Following up on Hal Daume’s post and John’s post on cool and interesting things seen at NIPS I’ll post my own little list of neat papers here as well. Of course it’s going to be biased towards what I think is interesting. Also, I have to say that I hadn’t been able to see many papers this year at nips due to myself being too busy, so please feel free to contribute the papers that you liked 🙂
1. P. Mudigonda, V. Kolmogorov, P. Torr. An Analysis of Convex Relaxations for MAP Estimation. A surprising paper which shows that many of the more sophisticated convex relaxations that had been proposed recently turns out to be subsumed by the simplest LP relaxation. Be careful next time you try a cool new convex relaxation!

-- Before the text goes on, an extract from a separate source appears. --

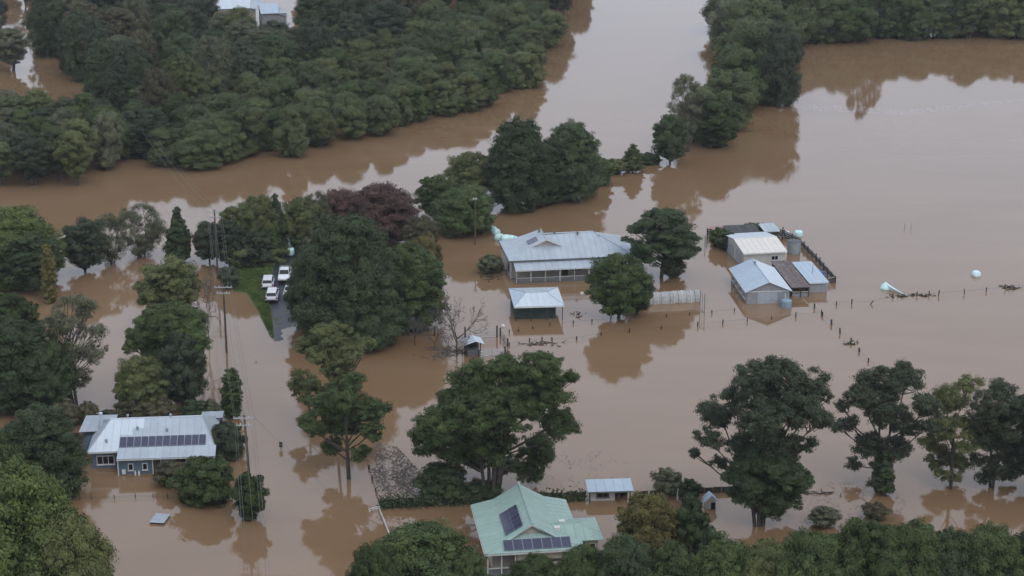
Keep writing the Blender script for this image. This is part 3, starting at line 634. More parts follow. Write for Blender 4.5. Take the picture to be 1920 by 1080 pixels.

2. D. Sontag, T. Jaakkola. New Outer Bounds on the Marginal Polytope. The title says it all. The marginal polytope is the set of local marginal distributions over subsets of variables that are globally consistent in the sense that there is at least one distribution over all the variables consistent with all the local marginal distributions. It is an interesting mathematical object to study, and this work builds on the work by Martin Wainwright’s upper bounding the log partition function paper, proposing improved outer bounds on the marginal polytope.
I think there is a little theme going on this year relating approximate inference to convex optimization. Besides the above two papers there were some other papers as well.
3. A. Sanborn, T. Griffiths. Markov Chain Monte Carlo with People. A cute idea of how you can construct an experimental set-up such that people act as accept/reject modules in a Metropolis-Hastings framework, so that we can probe what is the prior distribution encoded in people’s brains.
4. E. Sudderth, M. Wainwright, A. Willsky. Loop Series and Bethe Variational Bounds in Attractive Graphical Models. Another surprising result, that in attractive networks, if loopy belief propagation converges, the Bethe free energy is actually a LOWER bound on the log partition function.
5. M. Welling, I. Porteous, E. Bart. Infinite State Bayes-Nets for Structured Domains. An interesting idea to construct Bayesian networks with infinite number of states, using a pretty complex set-up involving hierarchical Dirichlet processes. I am not sure if the software is out, but I think building such general frameworks for nonparametric models is quite useful for many people who want to use such models but don’t want to spend too much time coding up the sometimes involved MCMC samplers.
I also liked Luis von Ahn’s invited talk on Human Computation. It’s always good see that machine learning has quite a ways to go 🙂
ps: apologies, I stopped maintaining my own blog and ended up losing the domain name. So I’m guest posting here instead.